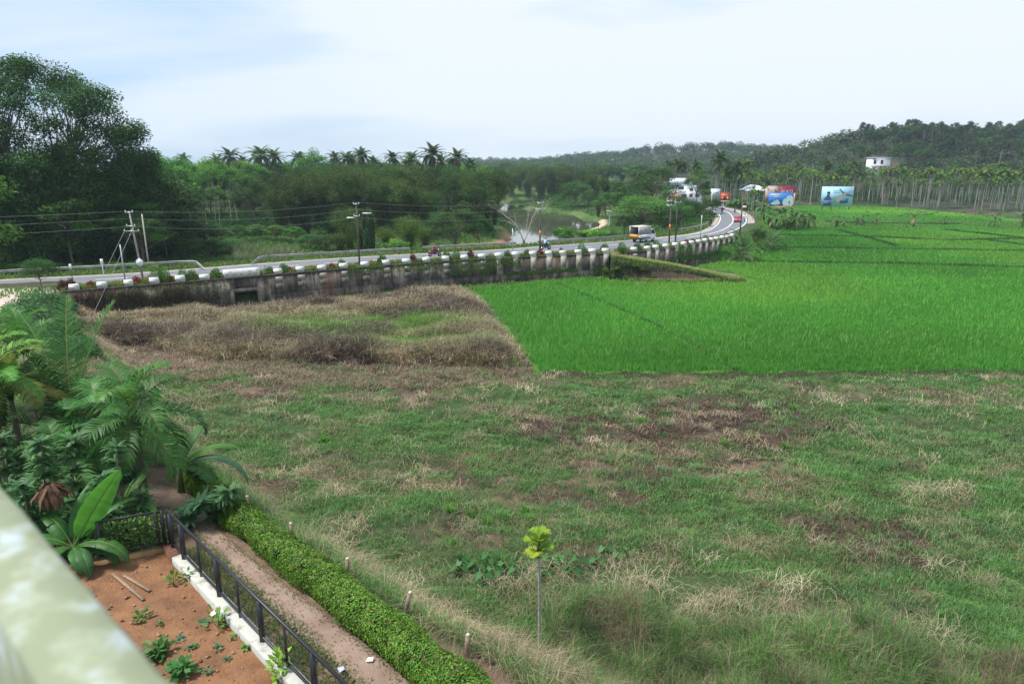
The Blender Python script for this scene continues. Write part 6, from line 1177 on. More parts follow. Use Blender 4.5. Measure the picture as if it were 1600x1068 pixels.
# white house on the wooded hill
Y = 345; c = atY(1376, 262, Y); zt = atY(1376, 246, Y)[2]; zb = atY(1376, 259, Y)[2]; gz = h1(c[0], Y); xw = 7.5*Y/1067*1.6*.6; xw = (atY(1391, 250, Y)[0]-atY(1363, 250, Y)[0])/2
r = thing('hill_house', 'white flat roofed house on the wooded hillside above the grove', 'house', (c[0], Y, 0)); m = MB(); box(m, (0, 3, (zt+gz-2)/2-.2), (2*xw, 6, zt-gz+2)); m.obj('wall', pmat('house_white', (.72, .74, .80), .7, noise=.12, scale=.5), r); m = MB(); box(m, (0, 2.8, zt-.1), (2*xw+.7, 7, .35)); m.obj('roof', cmat('slab_roof', (.55, .56, .62), .7), r)
for px in (1367.5, 1378.5): m = MB(); box(m, (atY(px, 250, Y)[0]-c[0], -.02, (zt+zb)/2-.2), (1.3, .08, 1.9)); m.obj('window', bpy.data.materials['dark_window'], r)
m = MB(); box(m, (0, -.3, zb-.1), (2*xw+.2, .8, .3)); m.obj('ledge', M_conc, r)
# ------------------------------------------------------------------ young palms and bananas by the bend and in the paddies
def frond_palm(name, label, loc, h, tr, nfr, ln, lf, nf, lw, cols, seed, els, droop, hang, vee=.3, shaft=None, lean=0, cat='palm tree', mat=None, tcol=(.2, .17, .13), rad=.03, extra=None, rz=0):
    """near palm: every frond a part of its own"""
    rng = np.random.default_rng(seed); r = thing(name, label, cat, loc, rz); tm = MB(); n = 12; P = np.stack([lean*np.linspace(0, 1, n)**1.5, 0*np.linspace(0, 1, n), np.linspace(-.4, h, n)], 1); rr_ = np.linspace(tr*1.3, tr*.85, n)*(1+.06*np.sin(np.arange(n)*3.)); tube(tm, P, rr_, 10, tcol); tm.obj('trunk', M_bark, r, True); top = P[-1]
    if shaft: m = MB(); tube(m, [top-[0, 0, .05], top+[0, 0, shaft*.5], top+[0, 0, shaft]], [tr*1.05, tr*1.25, tr*.5], 10, (.05, .10, .03)); m.obj('crownshaft', M_gloss, r, True); top = top+[0, 0, shaft*.9]
    for i in range(nfr):
        f = i/max(1, nfr-1); el = els[1]*(1-f)+els[0]*f+rng.normal(0, .07); m = MB(); c = cols[rng.integers(len(cols))]; frond(m, m, top-[0, 0, .04*i], i*2.4+rng.normal(0, .15), el, ln*rng.uniform(.85, 1.08), droop*rng.uniform(.8, 1.25), lf, nf, lw, c, rng, hang=hang, vee=vee, rad=rad, seg=14); m.obj('frond', M_gloss if mat is None else mat, r)
    for a_, e_, l_ in extra or ():
        m = MB(); frond(m, m, top, a_, e_, l_, droop*.6, lf, nf, lw, cols[0], rng, hang=hang, vee=vee, rad=rad, seg=14); m.obj('frond', M_gloss, r)
    return r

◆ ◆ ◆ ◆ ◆

Your task. Write out the listing word for word, omitting the pictures it holds.

Final result.
The Blender Python script for this scene continues. Write part 6, from line 1177 on. More parts follow. Use Blender 4.5. Measure the picture as if it were 1600x1068 pixels.
# white house on the wooded hill
Y = 345; c = atY(1376, 262, Y); zt = atY(1376, 246, Y)[2]; zb = atY(1376, 259, Y)[2]; gz = h1(c[0], Y); xw = 7.5*Y/1067*1.6*.6; xw = (atY(1391, 250, Y)[0]-atY(1363, 250, Y)[0])/2
r = thing('hill_house', 'white flat roofed house on the wooded hillside above the grove', 'house', (c[0], Y, 0)); m = MB(); box(m, (0, 3, (zt+gz-2)/2-.2), (2*xw, 6, zt-gz+2)); m.obj('wall', pmat('house_white', (.72, .74, .80), .7, noise=.12, scale=.5), r); m = MB(); box(m, (0, 2.8, zt-.1), (2*xw+.7, 7, .35)); m.obj('roof', cmat('slab_roof', (.55, .56, .62), .7), r)
for px in (1367.5, 1378.5): m = MB(); box(m, (atY(px, 250, Y)[0]-c[0], -.02, (zt+zb)/2-.2), (1.3, .08, 1.9)); m.obj('window', bpy.data.materials['dark_window'], r)
m = MB(); box(m, (0, -.3, zb-.1), (2*xw+.2, .8, .3)); m.obj('ledge', M_conc, r)
# ------------------------------------------------------------------ young palms and bananas by the bend and in the paddies
def frond_palm(name, label, loc, h, tr, nfr, ln, lf, nf, lw, cols, seed, els, droop, hang, vee=.3, shaft=None, lean=0, cat='palm tree', mat=None, tcol=(.2, .17, .13), rad=.03, extra=None, rz=0):
    """near palm: every frond a part of its own"""
    rng = np.random.default_rng(seed); r = thing(name, label, cat, loc, rz); tm = MB(); n = 12; P = np.stack([lean*np.linspace(0, 1, n)**1.5, 0*np.linspace(0, 1, n), np.linspace(-.4, h, n)], 1); rr_ = np.linspace(tr*1.3, tr*.85, n)*(1+.06*np.sin(np.arange(n)*3.)); tube(tm, P, rr_, 10, tcol); tm.obj('trunk', M_bark, r, True); top = P[-1]
    if shaft: m = MB(); tube(m, [top-[0, 0, .05], top+[0, 0, shaft*.5], top+[0, 0, shaft]], [tr*1.05, tr*1.25, tr*.5], 10, (.05, .10, .03)); m.obj('crownshaft', M_gloss, r, True); top = top+[0, 0, shaft*.9]
    for i in range(nfr):
        f = i/max(1, nfr-1); el = els[1]*(1-f)+els[0]*f+rng.normal(0, .07); m = MB(); c = cols[rng.integers(len(cols))]; frond(m, m, top-[0, 0, .04*i], i*2.4+rng.normal(0, .15), el, ln*rng.uniform(.85, 1.08), droop*rng.uniform(.8, 1.25), lf, nf, lw, c, rng, hang=hang, vee=vee, rad=rad, seg=14); m.obj('frond', M_gloss if mat is None else mat, r)
    for a_, e_, l_ in extra or ():
        m = MB(); frond(m, m, top, a_, e_, l_, droop*.6, lf, nf, lw, cols[0], rng, hang=hang, vee=vee, rad=rad, seg=14); m.obj('frond', M_gloss, r)
    return r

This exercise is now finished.